The tribal council meets regularly and opens its meetings to the public. The council is adequately involved in discussion and shared decision making related to utility management. Council members are all listed on utility disconnection notices, in order to make clear their commitment to involvement in the collections process. As previously mentioned, the community's team of bookkeepers is well-qualified and have access to outside support through Chugachmiut and the North Pacific Rim Housing Authority. The general tone of the tribal office is one of humming efficiency - from the neatly organized notebooks of grant and financial paperwork to the multiple offices of bookkeepers and grant-funded project managers.

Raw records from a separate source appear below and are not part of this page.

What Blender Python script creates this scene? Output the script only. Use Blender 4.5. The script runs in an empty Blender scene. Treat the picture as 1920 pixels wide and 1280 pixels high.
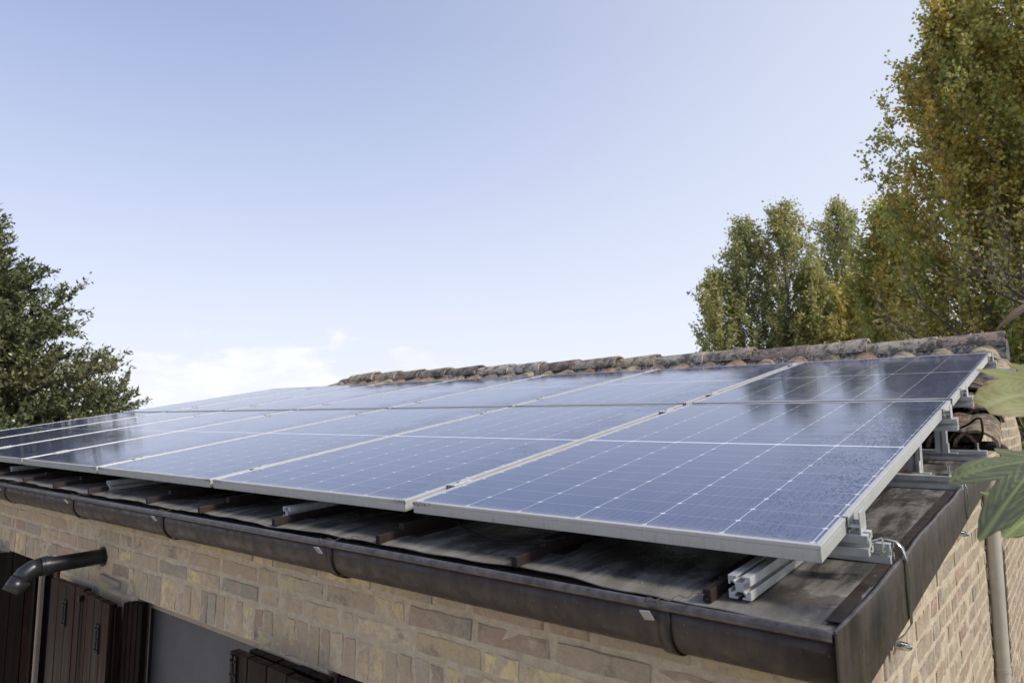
import bpy, bmesh, math, random
import numpy as np
from mathutils import Vector, Matrix

R = math.radians
rng = np.random.default_rng(7)
random.seed(7)
SC = bpy.context.scene
COL = SC.collection

# ------------------------------------------------------------------ camera
cam_d = bpy.data.cameras.new("camera")
cam = bpy.data.objects.new("camera", cam_d)
COL.objects.link(cam)
cam.location = (0.349, -1.246, 0.210)
cam.rotation_euler = (R(90 + 6.459), 0, R(39.2))
cam_d.sensor_width = 36
cam_d.lens = 24.24
cam_d.clip_start = 0.02
cam_d.clip_end = 3000
cam_d.dof.use_dof = True
cam_d.dof.focus_distance = 2.1
cam_d.dof.aperture_fstop = 7.1
SC.camera = cam

# ------------------------------------------------------------------ light
SUN_EL, SUN_AZ = 40.0, 84.0          # azimuth measured from +Y towards +X
world = bpy.data.worlds.new("World")
SC.world = world
world.use_nodes = True
wn, wl = world.node_tree.nodes, world.node_tree.links
wn.clear()
wout = wn.new("ShaderNodeOutputWorld")
wbg = wn.new("ShaderNodeBackground")
wl.new(wbg.outputs[0], wout.inputs[0])
wbg.inputs[1].default_value = 0.106
sky = wn.new("ShaderNodeTexSky")
sky.sky_type = 'NISHITA'
sky.sun_disc = False
sky.sun_elevation = R(SUN_EL)
sky.sun_rotation = R(SUN_AZ)
sky.air_density = 1.0
sky.dust_density = 2.2
sky.ozone_density = 2.0
tc = wn.new("ShaderNodeTexCoord")
sep = wn.new("ShaderNodeSeparateXYZ")
wl.new(tc.outputs['Generated'], sep.inputs[0])


def wmath(op, a, b=None, c=None):
    n = wn.new("ShaderNodeMath"); n.operation = op
    for i, v in enumerate((a, b, c)):
        if v is None: continue
        if isinstance(v, (int, float)): n.inputs[i].default_value = v
        else: wl.new(v, n.inputs[i])
    return n.outputs[0]


def wmix(f, a, b):
    n = wn.new("ShaderNodeMix"); n.data_type = 'RGBA'
    for s, v in ((n.inputs[0], f), (n.inputs[6], a), (n.inputs[7], b)):
        if isinstance(v, (int, float)): s.default_value = v
        elif isinstance(v, tuple): s.default_value = v
        else: wl.new(v, s)
    return n.outputs[2]


# pale autumn haze that thickens towards the horizon and towards the sun
hz = wn.new("ShaderNodeValToRGB")
wl.new(sep.outputs[2], hz.inputs[0])
hz.color_ramp.interpolation = 'B_SPLINE'
els = hz.color_ramp.elements
els[0].position = 0.0; els[0].color = (0.98, 0.98, 0.98, 1)
els[1].position = 1.0; els[1].color = (0.40, 0.40, 0.40, 1)
for p_, v_ in ((0.10, 0.93), (0.25, 0.84), (0.42, 0.72), (0.62, 0.58)):
    e_ = els.new(p_); e_.color = (v_, v_, v_, 1)
hc = wn.new("ShaderNodeValToRGB")
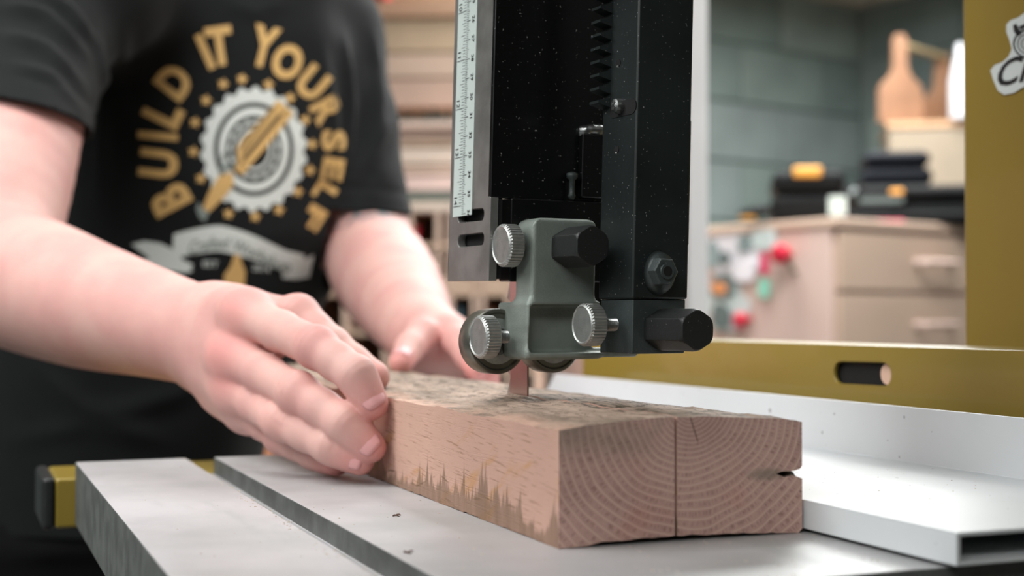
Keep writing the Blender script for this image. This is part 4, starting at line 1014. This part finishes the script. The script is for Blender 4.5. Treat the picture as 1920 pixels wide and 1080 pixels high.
for h_ in hts:
    if zz-h_ < FLOOR+.05: break
    dr = kbox('drawer', (.014, 0, zz-h_+.008), (CWd-.014, .018, zz), m_birch2, cab, bevel=.003)
    hb_ = bmesh.new(); hc = K0+rX*(CWd*.52)+EZ*(zz-h_*.45)
    pts = [hc-rX*.06, hc-rX*.055-rY*.03, hc+rX*.055-rY*.03, hc+rX*.06]; bm_tube(hb_, pts, .007, 8); obj('handle', hb_, m_birch, dr); zz -= h_
# stickers and two red clamp knobs on the cabinet's left side
def side_pt(px, py, off=.0): 
    r = ray(px, py); t_ = (K0-CAM).dot(rX)/r.dot(rX); return CAM+r*t_-rX*off
def sticker_on(name, px0, py0, px1, py1, m, label=None, off=.0012, n=14, irr=.12):
    b = bmesh.new(); cx, cy, rx, ry = (px0+px1)/2, (py0+py1)/2, (px1-px0)/2, (py1-py0)/2; pts = []
    for i in range(n):
        q_ = 2*math.pi*i/n; k_ = 1/max(abs(math.cos(q_)), abs(math.sin(q_)))**.55*(1+random.uniform(-irr, irr))*.92
        pts.append(side_pt(cx+rx*k_*math.cos(q_), cy+ry*k_*math.sin(q_), off))
    bm_extrude(b, pts, rX*.0008); return obj(name, b, m, cab, label=label)
cols = dict(w=mat('sticker_white', (226, 224, 230), .5), g=mat('sticker_grey', (134, 152, 154), .5), d=mat('sticker_slate', (96, 112, 112), .5), t=mat('sticker_teal', (140, 212, 190), .5), p=m_pink, o=mat('sticker_orange', (226, 150, 96), .5), l=mat('sticker_pale_blue', (196, 210, 210), .5))
for i, s_ in enumerate([(1322, 430, 1440, 520, 'w'), (1326, 520, 1400, 625, 'l'), (1326, 450, 1352, 505, 'g'), (1384, 440, 1416, 475, 'g'), (1412, 428, 1462, 470, 'l'), (1370, 480, 1424, 530, 'w'), (1335, 512, 1385, 560, 'd'), (1338, 528, 1370, 552, 'o'), (1429, 472, 1448, 518, 'p'), (1428, 520, 1452, 560, 't'), (1340, 568, 1380, 618, 'd'), (1380, 556, 1416, 600, 'l'), (1382, 598, 1408, 616, 'p'), (1356, 470, 1380, 500, 'd')]):
    sticker_on('sticker', *s_[:4], cols[s_[4]], label={'p': 'pink sticker', 't': 'teal sticker', 'o': 'orange round sticker'}.get(s_[4]), off=.001+.0012*(i+1))
for (px, py, r_, nm) in ((1484, 477, .022, 'knob'), (1408, 598, .014, 'knob')):
    b = bmesh.new(); c = side_pt(px, py, 0); bm_lathe(b, c, -rX, [(0, .006), (.02, .006), (.02, r_*.8), (.028, r_), (.045, r_), (.05, r_*.7)], n=20)
    o = obj('red_knob', b, m_red, cab, smooth=False, bevel=.002, label='round red knob')
b = bmesh.new(); bm_tube(b, [side_pt(1484, 482, .018), side_pt(1498, 512, .012)], .006, 8); obj('knob_lever', b, mat('dark_olive', (88, 78, 60), .5), cab)
# things standing on the cabinet: placed on its top by position across (a) and depth (b)
def top_pt(px, d): p = P(px, 500, d); p.z = TZ; return p
def tbox(bm, p, X_, w, dp, h_, z=0): bm_box(bm, p, X_, EZ.cross(X_), EZ, (-w/2, -dp/2, z), (w/2, dp/2, z+h_))
Xc = (cR*.97-cH*.16).normalized()
def case(name, px, d, w, dp, h_, m, label, z=0, rot=0, bev=.02):
    p = top_pt(px, d)+EZ*z; X_ = Matrix.Rotation(rot, 3, 'Z')@Xc; t_ = thing(name, p, label, 'case' if 'case' in name else 'box')
    Y_ = EZ.cross(X_)
    box('case_base', (-w/2, -dp/2, .0015), (w/2, dp/2, h_*.55), m, t_, c=p, X=X_, Y=Y_, bevel=bev)
    box('case_lid', (-w/2+.004, -dp/2+.004, h_*.55+.002), (w/2-.004, dp/2-.004, h_), m, t_, c=p, X=X_, Y=Y_, bevel=bev)
    return t_, p, X_, Y_
s3 = 3.3/FPX
t_, p, X_, Y_ = case('tool_case', 1512, 3.32, .175, .26, .125, m_case, 'small black tool case with an orange top latch at the left end of the cabinet')
box('latch', (-.035, -.131, .108), (.03, -.09, .132), m_yel, t_, c=p, X=X_, Y=Y_, bevel=.006, label='orange latch')
box('label', (.045, -.1325, .018), (.084, -.1305, .062), m_lbl, t_, c=p, X=X_, Y=Y_, bevel=.004)
t_, p, X_, Y_ = case('tool_case', 1705, 3.38, .28, .30, .095, m_case, 'wide low black tool case on the right of the cabinet top')
box('label', (-.15+.02, -.1525, .052), (-.03, -.1505, .066), mat('grey_label', (96, 110, 108), .5), t_, c=p, X=X_, Y=Y_)
box('latch', (-.06, -.158, .072), (-.03, -.14, .084), m_yel, t_, c=p, X=X_, Y=Y_, bevel=.003)
box('rim', (-.16, -.17, .002), (.16, .15, .03), m_case, t_, c=p, X=X_, Y=Y_, bevel=.01)
t_, p, X_, Y_ = case('tool_case', 1677, 3.40, .165, .18, .088, m_case2, 'upright navy tool case stacked on top of the low black case', z=.0965)
b = bmesh.new()
t_, p, X_, Y_ = case('charger_box', 1590, 3.72, .10, .14, .135, m_case, 'black box with two silver dials between the cases')
b1 = None
for dx in (.0, .03):
    b = bmesh.new(); bm_lathe(b, p+X_*(.012+dx)-Y_*.0705+EZ*.112, -Y_, [(0, .011), (.006, .011), (.007, .008)], n=18); obj('dial', b, mat('dull_silver', (150, 158, 158), .4, metal=.5), t_)
gl = top_pt(1412, 3.15); b = bmesh.new(); bm_tube(b, [gl+EZ*.016-Xc*.03, gl+EZ*.022, gl+EZ*.03+Xc*.035+cH*.02], [.010, .016, .012], 12)
tag(obj('work_glove', b, m_case), 'crumpled small black glove at the left edge of the cabinet top', 'glove')
b = bmesh.new(); tbox(b, top_pt(1402, 3.06)-EZ*0, Xc, .035, .02, .006, .0005); tag(obj('pencil_stub', b, m_yel, bevel=.001), 'flat yellow carpenter pencil on the cabinet edge', 'pencil')
b = bmesh.new(); tbox(b, top_pt(1648, 3.16), Xc, .11, .03, .005, .0005); tag(obj('red_square', b, m_pink, bevel=.001), 'thin red strip lying in front of the low case', 'strip')
# plywood box behind, the tote on top of it, and a white bottle
pb = P(1740, 410, 4.0); pb.z = TZ+.0; zt_ = P(1740, 236, 4.0).z
X_ = (cR*.98-cH*.2).normalized(); Y_ = EZ.cross(X_)
bxo = thing('plywood_bin', (pb.x, pb.y, FLOOR), 'tall pale plywood bin behind the black cases', 'bin')
box('bin_body', (-.115, -.1, FLOOR), (.25, .22, zt_-.02), mat('dull_birch', (132, 119, 102), .7, var=.06), bxo, c=Vector((pb.x, pb.y, 0)), X=X_, Y=Y_, bevel=.003)
box('bin_lid', (-.12, -.105, zt_-.018), (.255, .225, zt_), m_edge, bxo, c=Vector((pb.x, pb.y, 0)), X=X_, Y=Y_, bevel=.003)
c = P(1690, 150, 3.96); tot = thing('tool_tote', (c.x, c.y, zt_), 'wooden tool tote with tall rounded ends and a dowel handle', 'tote'); c = Vector((c.x, c.y, zt_))
nX = (cR*.96+cH*.25).normalized(); nY = EZ.cross(nX)
k = 3.96/FPX
def end_panel(yo, name='end_panel'):
    half = [(-44, 0), (-44, 62), (-36, 76), (-20, 90), (-14, 108), (-13, 160), (-8, 168), (8, 168), (13, 160), (14, 108), (22, 90), (40, 76), (46, 62), (46, 0)]
    b = bmesh.new(); bm_extrude(b, [c+nX*(x*k)+EZ*(y*k+.001)+nY*yo for x, y in half], nY*.018); return obj(name, b, m_tote, tot, bevel=.003)
end_panel(0)
d2 = cR*.19+cH*.22
half = [(-44, 0), (-44, 62), (-20, 90), (-13, 160), (13, 160), (22, 90), (46, 62), (46, 0)]
b = bmesh.new(); bm_extrude(b, [c+d2+nX*(x*k)+EZ*(y*k+.001) for x, y in half], nY*.018); obj('end_panel', b, m_tote, tot, bevel=.003)
b = bmesh.new(); bm_tube(b, [c+nY*.018+EZ*(k*152), c+d2+EZ*(k*152)], .011, 16); obj('handle_dowel', b, mat('pale_dowel', (150, 132, 100), .6), tot)
for sx in (-42, 40):
    b = bmesh.new(); q0 = c+nX*(sx*k)+nY*.018+EZ*.002; q1 = q0+d2-nY*.018; bm_extrude(b, [q0, q1, q1+EZ*k*60, q0+EZ*k*52], nX*.014); obj('side_panel', b, m_tote, tot, bevel=.002)
b = bmesh.new(); q0 = c+nX*(-40*k)+nY*.018+EZ*.002; q1 = q0+nX*(78*k); bm_extrude(b, [q0, q1, q1+d2-nY*.018, q0+d2-nY*.018], EZ*.01); obj('tote_floor', b, m_edge, tot)
cw = P(1800, 0, 3.9); cw.z = zt_
b = bmesh.new(); bm_lathe(b, cw+EZ*.001, EZ, [(0, .026), (.004, .031), (.11, .031), (.15, .022), (.19, .012), (.21, .012), (.215, .008)], n=28); bo = obj('spray_bottle', b, mat('bottle_plastic', (176, 176, 180), .5), None, smooth=False, bevel=.002)
tag(bo, 'white plastic bottle beside the tote on the bin', 'bottle')
# ------------------------------------------------------------------ back of the shop, left of the saw: plywood storage unit
SD = 3.3; uc = P(795, 600, SD); uX = (cR*.995-cH*.06).normalized(); uY = EZ.cross(uX); U0 = Vector((uc.x, uc.y, 0)); ku = SD/FPX
def uz(py): return P(795, py, SD).z
un = thing('storage_unit', (uc.x, uc.y, FLOOR), 'pale plywood storage unit with cubbies and stacked sheets behind the person', 'storage unit')
def ubox(name, x0, x1, y0, y1, zt0, zb0, m, parent=None, **kk): return box(name, ((x0-795)*ku, y0, uz(zb0)), ((x1-795)*ku, y1, uz(zt0)), m, parent, c=U0, X=uX, Y=uY, **kk)
m_pl = [mat('sheet_%d' % i, c_, .65, var=.06, vs_=8) for i, c_ in enumerate([(176, 140, 114), (178, 154, 128), (190, 164, 146), (184, 154, 138), (222, 194, 180), (196, 166, 144), (226, 204, 188), (214, 184, 166), (228, 196, 186)])]
ubox('back_panel', 480, 1010, .40, .42, -300, 640, m_edge, un)
ubox('case_top', 480, 1010, 0, .40, -5, 28, m_pl[0], un, bevel=.004)
for i, (a_, b_) in enumerate([(28, 92), (94, 140), (142, 196)]): ubox('front_panel', 480, 1010, .02+.004*i, .06, a_, b_, m_pl[1+i], un, bevel=.003)
ubox('tool_shelf', 480, 1010, -.02, .4, 229, 240, m_pl[4], un, bevel=.003)
ubox('shelf_back', 480, 1010, .12, .14, 196, 229, m_pl[1], un)
for i, (a_, b_) in enumerate([(240, 256), (260, 272), (276, 306), (312, 326), (330, 358)]): ubox('sheet', 480, 1010, random.uniform(-.01, .01), .38, a_, b_, m_pl[[4, 5, 6, 7, 8][i]], un, bevel=.002)
ubox('shelf_rail', 480, 1010, -.005, .38, 360, 374, mat('green_grey_rail', (98, 108, 98), .6), un)
ubox('cubby_top', 480, 1010, 0, .38, 374, 396, m_pl[6], un, bevel=.002)
ys_ = [396, 456, 520, 556, 620, 700, 780]; 
for y_ in (456, 522, 546, 620, 690, 770): ubox('cubby_shelf', 480, 1010, 0, .38, y_, y_+10 if y_ != 522 else y_+24, m_pl[5], un, bevel=.002)
for x_ in (480, 560, 640, 716, 762, 816, 840, 884, 900, 948, 1000): ubox('cubby_divider', x_, x_+9, 0, .375, 396, 900, m_pl[7], un, bevel=.002)
ubox('cubby_back', 480, 1010, .30, .31, 396, 900, m_pl[0], un)
ubox('plinth', 480, 1010, .02, .38, 840, 1700, mat('orange_plywood', (216, 150, 112), .6), un)
tl_ = []
for i in range(10):
    x_ = 742+i*11+random.uniform(-3, 3); h_ = random.uniform(14, 34); b = bmesh.new(); p = U0+uX*((x_-795)*ku)+uY*.05+EZ*uz(229)
    bm_lathe(b, p+EZ*.0005, EZ, [(0, .006), (.002, .0075), (h_*ku*.7, .0075), (h_*ku*.75, .004), (h_*ku, .003)], n=12)
    o = obj('router_bit_holder', b, mat('dark_green_steel', (66, 74, 70), .4, metal=.4)); tag(o, 'small dark steel tool, %s from the left in the row on the storage unit shelf' % ['first', 'second', 'third', 'fourth', 'fifth', 'sixth', 'seventh', 'eighth', 'ninth', 'tenth'][i], 'tool', 'dark tools in a row on the shelf')
for (x_, yb, w_, h_, m, nm, lb) in ((772, 456, 16, 34, m_red, 'red_can', 'red can in the open cubby right of the left arm'), (857, 620, 18, 44, mat('blue_grey_tin', (92, 128, 146), .5), 'paint_tin', 'blue grey tin in the lower cubby'), (918, 620, 24, 42, mat('brown_tin', (132, 88, 60), .5), 'paint_tin', 'brown tin in the lowest right cubby')):
    p = U0+uX*((x_-795)*ku)+uY*.06+EZ*(uz(yb)+.0005); r_ = w_*ku/2; b = bmesh.new(); bm_lathe(b, p, EZ, [(0, r_*.95), (.002, r_), (h_*ku-.004, r_), (h_*ku-.003, r_*1.04), (h_*ku, r_*1.04), (h_*ku, r_*.9)], n=24)
    tag(obj(nm, b, m), lb, 'can' if 'can' in nm else 'tin')
p = P(684, 20, 3.28); p.z = uz(-5)+.001
t_ = thing('red_toolbox', p, 'red toolbox on top of the storage unit behind the shoulder', 'toolbox')
box('box_body', (-.10, -.0, 0), (.045, .12, .075), m_red, t_, c=p, X=uX, Y=uY, bevel=.006); box('box_lid', (-.10, -.0, .077), (.045, .12, .10), m_red, t_, c=p, X=uX, Y=uY, bevel=.008)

The water utility operator was certified in both Water Treatment and Water Distribution, through 13/31/2015 He regularly interacts with the assigned Remote Maintenance Worker (RMW), who has visited on-site to assist with current distribution system issues. An unidentified leak necessitated a response; the community water operator turned off water to distinct portions of the community on different nights to detect the location of the leak. This detection project was well noticed, with signs posted in community buildings. The Port Graham Water and Wastewater Rules and Regulations document was adopted by resolution by the Village Council in 2007. It is comprehensive and clearly written.

 

Capacity Indicator: Operation of Utility

Essential Indicators:

Yes

The utility operator(s) are actively working towards necessary certification.

Yes

The utility has a preventative maintenance plan developed for the existing sanitation facilities.

Sustainable Indicators:

Yes

The manager receives a monthly O&M report from the utility operator and routinely "spot checks" the facilities to see that the maintenance items are being completed.

No

The utility has a safety manual and holds safety meetings.

Yes

Utility facilities have not suffered any major problems/outages due to management issues that are unresolved.

Yes

The utility is operating at the level of service that was proposed.

Yes

The operator provides status reports to the manager on a routine basis.

Yes

The utility has completed and distributed its "Consumer Confidence Report".

Yes

The utility is not on the "Significant Non-Complier" (SNC) list.

No

The utility maintains an inventory control list.

No

The utility maintains a critical spare parts list.

Comment:

The primary water utility operator received certification as Level 1 Provisional in Water Distribution and Water Treatment Level 1, both certifications expired in December 2015; CEU requirements for renewal have either not yet met or are not updated in the ADEC database. A secondary/back-up water operator is not certified, but has been trained on-site to cover for the primary operator in his absence. As the primary operator seldom leaves the community, the back-up operator noted that he found it difficult to remember procedure and required repeated orientation. In response to this difficulty, he has begun a project to photograph each step of the water treatment process, creating a PowerPoint that he can access on his portable computer when he needs to confirm steps in the treatment process. This is such an excellent and creative idea that RUBA staff has shared it with other communities in workshops, as an example of innovative problem solving. The community is not listed on the April 2013 Significant Non-Compiler (SNC) list of water quality violations.

RUBA Activities for the Coming Quarter:

RUBA staff is available to provide assistance for any of the capacity indicators that are not being met through on-site support and by providing training opportunities for utility management staff.